5.25. Representational State Transfer (ReST)

ReST is a software architectural style that promotes accessing resources via a uniform generic interface. HTTP is an implementation of this architecture, and generally when ReST is mentioned, it refers to ReST over HTTP protocol. When HTTP is used, the uniform generic interface for accessing resources is formed of GET, PUT, POST, DELETE and HEAD operations.

Infinispan’s ReST server offers a ReSTful API based on these HTTP methods, and allow data to be stored, retrieved and deleted.

5.26. Split brain

A colloquial term for a network partition. See network partition for more details.

5.27. Structured Query Language (SQL)

SQL is a special-purpose programming language designed for managing data held in a relational database management system (RDBMS). Originally based upon relational algebra and tuple relational calculus, SQL consists of a data definition language and a data manipulation language.
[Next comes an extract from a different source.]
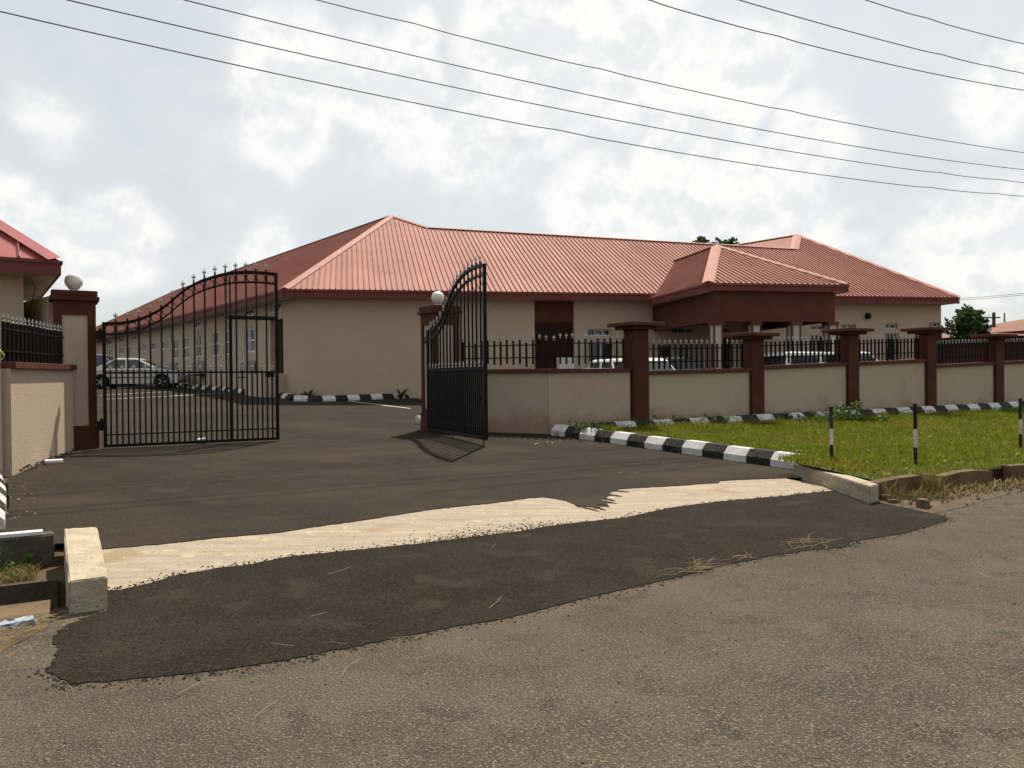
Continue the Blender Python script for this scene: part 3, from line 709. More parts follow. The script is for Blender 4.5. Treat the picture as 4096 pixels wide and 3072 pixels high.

The scope of SQL includes data insert, query, update and delete, schema creation and modification, and data access control.

5.28. Write-behind

Write-behind is a cache store update mode. When this mode is used, updates to the cache are asynchronously written to the cache store. Normally this means that updates to the cache store are not performed in the client thread.

An alternative cache store update mode is write-through.

5.29. Write skew

In a write skew anomaly, two transactions (T1 and T2) concurrently read an overlapping data set (e.g. values V1 and V2), concurrently make disjoint updates (e.g. T1 updates V1, T2 updates V2), and finally concurrently commit, neither having seen the update performed by the other. Were the system serializable, such an anomaly would be impossible, as either T1 or T2 would have to occur "first", and be visible to the other. In contrast, snapshot isolation such as REPEATABLE_READ and READ_COMMITTED permits write skew anomalies.

Infinispan can detect write skews and can be configured to roll back transactions when write skews are detected.

5.30. Write-through

Write-through is a cache store update mode. When this mode is used, clients update a cache entry, e.g. via a Cache.put() invocation, the call will not return until Infinispan has updated the underlying cache store. Normally this means that updates to the cache store are done in the client thread.

An alternative mode in which cache stores can be updated is write-behind.

5.31. XA resource

An XA resource is a participant in an XA transaction (also known as a distributed transaction). For example, given a distributed transaction that operates over a database and Infinispan, XA defines both Infinispan and the database as XA resources.

Java’s API for XA transactions is JTA and XAResource is the Java interface that describes an XA resource.